Both CPUC and CUC agreed to come up with a contract that would help large commercial customers experiment before officially getting into CUC’s grid.

The proposed contract was given to CPUC on Aug. 2 and was reviewed by Georgetown Consulting Group. CUC executive director Alan Fletcher told Saipan Tribune that they met on Sept. 2 to discuss the draft contract.

The proposed contract will cover large commercial customers locating, expanding, or returning their entire load to CUC’s distribution system on all three islands in the CNMI.

“Customers taking service on this incentive rate or IR must agree to remain full requirements customers of CUC for the four-year duration of the IR term,” the contract states.

The contract is also open to new participants for a window of four months from the time it is approved.

The contract states that a “total cumulative electric demand” under the incentive rate “shall not exceed a program cap of 20 megawatts.”

Commercial customers are qualified if they have a generation capacity of 400kW or greater and generating 90 percent or more of their annual electric needs, commercial customers that expand their existing facility that results in an increase in load of 200kW or greater or expand their hotel by 75 rooms or greater, or new commercial customers with electric generation capacity of 400kW or greater.

The four-year incentive rate will provide a reduction of 8.3 cents per kWh from CUC’s commercial electric base rate from the date the customer starts purchasing electricity.

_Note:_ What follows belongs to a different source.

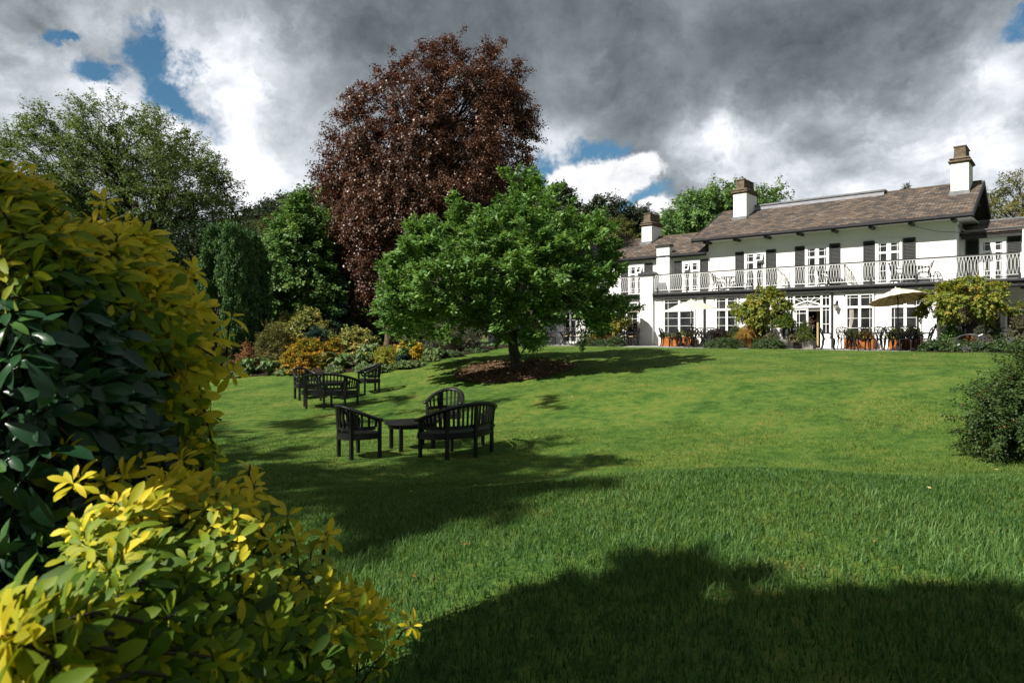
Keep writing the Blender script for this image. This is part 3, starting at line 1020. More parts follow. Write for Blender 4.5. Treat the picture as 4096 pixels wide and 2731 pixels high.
wn = gwin(-9.42, -7.66, 0.45, 2.40, rows=(0.62, 1.02, 1.42))
gwin(-6.60, -5.44, 0.45, 2.40, rows=(0.62, 1.02, 1.42))
gwin(-4.95, -3.72, 0.45, 2.40, rows=(0.62, 1.02, 1.42))
wn = gwin(-0.66, 0.46, 0.45, 2.36, trans=1.78, rows=(0.46, 0.88, 1.30))
c_ = MB()
for i in range(5):
    c_.tube([(-0.44 + 0.02 * i, -0.030, 1.74), (-0.47 + 0.03 * i, -0.028, 1.3), (-0.52 + 0.02 * i, -0.030, 0.9)], 0.012, 5, 0.4)
hp(c_, 'curtain', 'curtain', wn)
gwin(1.05, 2.19, 0.45, 2.34, trans=1.77, rows=(0.46, 0.88, 1.30))
for a, b in ((2415, 2497), (2507, 2556)):
    x0, x1 = fac(a, 1200, 0.12)[0], fac(b, 1200, 0.12)[0]
    gwin(x0, x1, 0.45, 2.32, y=0.12, split=False, trans=1.83, rows=(0.62, 1.02, 1.42))
w = MB()
w.box(fac(2405, 1200)[0], -10.73, -0.02, 0.118, 0.22, 0.36)
hp(w, 'window_sill', 'white_smooth')
gwin(fac(2255, 1200, 0.12)[0], fac(2312, 1200, 0.12)[0], 0.1, 2.32, y=0.12, trans=1.83, rows=(0.5, 0.95, 1.4), name='french_window')
gwin(fac(2080, 1200, 0.12)[0], fac(2150, 1200, 0.12)[0], 0.4, 2.32, y=0.12, trans=1.83, rows=(0.62, 1.02, 1.42))
gwin(4.78, 6.9, 0.8, 1.76, y=2.3, trans=1.6, rows=(), split=True)
# pilasters and panel mouldings between the windows
for a, b in ((-9.96, -9.50), (-7.58, -7.24), (-7.08, -6.68), (-5.36, -5.03), (-3.66, -3.40), (-1.15, -0.74), (0.53, 0.98), (2.26, 2.73)):
    w = MB()
    w.box(a, b, -0.055, 0, -0.02, 2.44)
    w.box(a + 0.03, b - 0.03, -0.072, -0.055, 0.0, 0.26)
    w.box(a + 0.05, a + 0.075, -0.068, -0.055, 0.36, 2.25).box(b - 0.075, b - 0.05, -0.068, -0.055, 0.36, 2.25).box(a + 0.075, b - 0.075, -0.068, -0.055, 2.225, 2.25)
    hp(w, 'pilaster', 'white_smooth')
for x in (-7.16, -3.30, -1.21, 2.80):
    w = MB()
    w.tube([(x, -0.13, 2.45), (x, -0.10, 2.3), (x, -0.07, 2.15), (x, -0.07, 0.0)], 0.042, 8)
    hp(w, 'downpipe', 'black')

# garden door with side lights and a sunburst fanlight
w = MB()
yf, b = -0.07, 0.012
zs = 1.84
for x in (-3.17, -2.84, -1.65, -1.28):
    w.box(x - 0.045, x + 0.045, yf, 0.1, 0, 2.42)
w.box(-3.125, -1.325, yf + 0.003, 0.1, 2.34, 2.42).box(-3.2, -1.25, yf - 0.03, 0.1, zs - 0.045, zs + 0.045)
for a, c in ((-3.125, -2.885), (-1.605, -1.325)):
    w.box(a, c, yf + 0.02, 0.1, 0, 0.62)
    xm = (a + c) / 2
    w.box(xm - b, xm + b, -0.05, 0.0, 0.62, 2.34)
    for z in (0.66, 1.06, 1.68, 2.22):
        w.box(a, c, -0.048, 0.0, z - b, z + b)
xm = -2.245
for dx in (-0.28, 0, 0.28):
    w.box(xm + dx - b, xm + dx + b, -0.05, 0, 2.22, 2.34)
w.box(-2.795, -1.695, -0.049, 0, 2.21, 2.235)
arch = [(-2.80, 1.90), (-2.72, 1.955), (-2.5, 2.035), (xm, 2.10), (-1.99, 2.035), (-1.77, 1.955), (-1.69, 1.90)]
w.tube([(x, -0.055, z) for x, z in arch], 0.036, 6)
for x2, z2 in ((-2.79, 2.19), (-2.52, 2.22), (xm, 2.22), (-1.97, 2.22), (-1.70, 2.19)):
    f0 = 0.52 if abs(x2 - xm) > 0.4 else 0.42
    w.bar((xm + (x2 - xm) * f0, -0.045, 1.90 + (z2 - 1.90) * (0.62 if x2 != xm else 0.6)), (x2, -0.045, z2), 0.02)
for q in range(1, 8):
    a = math.pi * q / 8
    w.bar((xm + 0.07 * math.cos(a), -0.045, 1.90 + 0.04 * math.sin(a)), (xm + 0.40 * math.cos(a), -0.045, 1.90 + 0.155 * math.sin(a)), 0.014)
df = hp(w, 'door_surround', 'white_smooth')
g = MB()
g.box(-3.12, -2.88, -0.02, -0.004, 0.62, 2.34).box(-1.6, -1.33, -0.02, -0.004, 0.62, 2.34).box(-2.79, -1.7, -0.02, -0.004, 1.88, 2.34)
hp(g, 'pane', 'glass', df)
w = MB()
w.box(-2.79, -2.72, -0.05, 0, 0, 1.79).box(-2.31, -2.22, -0.05, 0, 0, 1.79).box(-2.72, -2.31, -0.05, 0, 1.70, 1.79).box(-2.72, -2.31, -0.05, 0, 0, 0.3)
w.box(-2.62, -2.60, -0.04, 0, 0.3, 1.7)
for z in (0.7, 1.13, 1.55):
    w.box(-2.72, -2.31, -0.041, 0, z - b, z + b)
dl = hp(w, 'door', 'white_smooth')
g = MB()
g.box(-2.72, -2.31, -0.02, -0.004, 0.3, 1.7)
hp(g, 'pane', 'glass', dl)
w = MB()
w.box(-2.22, -1.7, -0.02, 0.1, 1.64, 1.79).box(-2.22, -1.7, -0.03, -0.021, 1.70, 1.72)
hp(w, 'door_blind', 'concrete')
w = MB()
w.box(-2.0, -1.96, 0.55, 1.05, 0.0, 1.62).box(-2.02, -1.94, 0.5, 0.56, 0, 1.66).box(-2.02, -1.94, 0.5, 1.1, 1.62, 1.68)
hp(w, 'inner_door', 'cushion')


# wall lantern
def ring(r, z, y, x):
    return [(x + r * math.cos(a * math.pi / 3), y + r * math.sin(a * math.pi / 3), z) for a in range(6)]


lm = MB()
lm.tube([(-1.0, -0.055, 2.02), (-1.0, -0.16, 2.06), (-1.0, -0.24, 2.0), (-1.0, -0.24, 1.93)], 0.014, 6)
lm.box(-1.04, -0.96, -0.08, -0.055, 1.93, 2.08)
lm.lathe([(0.02, 0.0), (0.11, -0.05), (0.10, -0.065)], (-1.0, -0.24, 1.94), 6)
lm.lathe([(0.05, 0), (0.03, -0.03), (0.012, -0.07)], (-1.0, -0.24, 1.70), 6)
for q in range(6):
    a = q * math.pi / 3
    lm.bar((-1.0 + 0.088 * math.cos(a), -0.24 + 0.088 * math.sin(a), 1.88), (-1.0 + 0.05 * math.cos(a), -0.24 + 0.05 * math.sin(a), 1.69), 0.008)
lo = hp(lm, 'wall_lantern', 'black')
lm = MB()
lm.lathe([(0.085, 0.17), (0.048, 0.0)], (-1.0, -0.24, 1.70), 6)
hp(lm, 'lantern_glass', 'lampglass', lo)


def uwin(x0, x1, zt, y, openside=0, zb=2.78):
    """upper french window of two leaves; openside 1/-1 tilts that top sash outwards"""
    w = MB()
    yf = y - 0.08
    f = 0.10
    w.box(x0, x0 + f, yf, y, zb, zt).box(x1 - f, x1, yf, y, zb, zt).box(x0 + f, x1 - f, yf, y, zt - 0.10, zt)
    w.box(x0 - 0.03, x1 + 0.03, yf - 0.02, y, zt, zt + 0.04)
    xm = (x0 + x1) / 2
    w.box(xm - 0.06, xm + 0.06, yf + 0.01, y, zb, zt - 0.1)
    zt2 = zt - 0.54
    w.box(x0 + f, x1 - f, yf + 0.012, y, zt2 - 0.045, zt2 + 0.045).box(x0 + f, x1 - f, yf + 0.013, y, zt - 0.15, zt - 0.1)
    w.box(x0 + f, x1 - f, yf + 0.014, y, zb, zb + 0.12)
    b = 0.010
    for sd_, a, c, fr in ((-1, x0 + f, xm - 0.06, 0.25), (1, xm + 0.06, x1 - f, 0.75)):
        w.box(a, a + 0.03, yf + 0.02, y, zb, zt - 0.1).box(c - 0.03, c, yf + 0.02, y, zb, zt - 0.1)
        xx = a + (c - a) * fr
        w.box(xx - b, xx + b, y - 0.05, y - 0.012, zb, zt2 - 0.04)
        if sd_ != openside:
            w.box(xx - b, xx + b, y - 0.05, y - 0.012, zt2 + 0.04, zt - 0.15)
            w.box(a, c, y - 0.049, y - 0.012, zt - 0.27, zt - 0.25)
        for zz in (zt2 - 0.40, zt2 - 0.8):
            w.box(a, c, y - 0.049, y - 0.012, zz - b, zz + b)
    fr_ = hp(w, 'window', 'white_smooth')
    g = MB()
    g.box(x0 + f, x1 - f, y - 0.024, y - 0.004, zb + 0.12, zt - 0.14)
    hp(g, 'pane', 'glass', fr_)
    if openside:
        a, c = (x0 + f, xm - 0.06) if openside < 0 else (xm + 0.06, x1 - f)
        T = Matrix.Translation((0, yf - 0.005, zt - 0.14)) @ Matrix.Rotation(math.radians(-24), 4, 'X')
        s = MB()
        hh = 0.40
        s.box(a, a + 0.05, -0.03, 0, -hh, 0).box(c - 0.05, c, -0.03, 0, -hh, 0).box(a + 0.05, c - 0.05, -0.03, 0, -0.05, 0).box(a + 0.05, c - 0.05, -0.03, 0, -hh, -hh + 0.05)
        xx = a + (c - a) * (0.28 if openside < 0 else 0.72)
        s.box(xx - b, xx + b, -0.026, -0.004, -hh + 0.05, -0.05).box(a + 0.05, c - 0.05, -0.0255, -0.004, -0.16, -0.14)
        s.v = [tuple(T @ Vector(p)) for p in s.v]
        hp(s, 'open_sash', 'white_smooth', fr_)
        s = MB()
        s.box(a + 0.05, c - 0.05, -0.018, -0.010, -hh + 0.05, -0.05)
        s.v = [tuple(T @ Vector(p)) for p in s.v]
        hp(s, 'pane', 'glass', fr_)


def shutter(x0, x1, zt, y, zb=2.80):
    w = MB()
    yf = y - 0.05
    w.box(x0, x0 + 0.05, yf, y, zb, zt).box(x1 - 0.05, x1, yf, y, zb, zt)
    for z0, z1 in ((zb, zb + 0.08), (zt - 0.08, zt), ((zb + zt) / 2 - 0.04, (zb + zt) / 2 + 0.04)):
        w.box(x0 + 0.05, x1 - 0.05, yf + 0.003, y, z0, z1)
    n = int((zt - zb - 0.1) / 0.062)
    for i in range(n):
        z = zb + 0.08 + (zt - zb - 0.16) * (i + 0.5) / n
        w.add([(x0 + 0.05, yf + 0.005, z - 0.026), (x1 - 0.05, yf + 0.005, z - 0.026), (x1 - 0.05, y - 0.008, z + 0.03), (x0 + 0.05, y - 0.008, z + 0.03)], [(0, 1, 2, 3)])
    w.box(x0 + 0.05, x1 - 0.05, y - 0.007, y - 0.003, zb + 0.08, zt - 0.08)
    return hp(w, 'shutter', 'shutter')


for (sa, wa, wb, sb, zt, y, op) in ((-6.14, -5.66, -4.60, -4.13, 4.72, 1.3, 1), (-3.23, -2.76, -1.70, -1.23, 4.76, 1.3, 0),
                                    (-0.27, 0.22, 1.27, 1.76, 4.75, 1.3, 0), (-12.80, -12.30, -11.30, -10.81, 4.50, 1.3, 1),
                                    (-9.50, -9.02, -8.02, -7.60, 4.49, 1.3, -1), (3.42, 3.92, 4.82, 5.31, 4.60, 2.3, 0)):
    uwin(wa, wb, zt - 0.03, y, op)
    shutter(sa, wa - 0.03, zt, y)
    shutter(wb + 0.03, sb, zt, y)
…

“The purpose of the contract is to offer and attract self-generating businesses back onto our system because we have a lot greater reliability today and good operating practices and we need the baseload back to be in a better financial situation,” Fletcher said.

Fletcher said he is not too sure if the CPUC will approve the contract or not.

“I am not sure what will happen or if it will be finalized or not. The final contract approval is expected this month or early October, but we’re not too sure for now,” he said.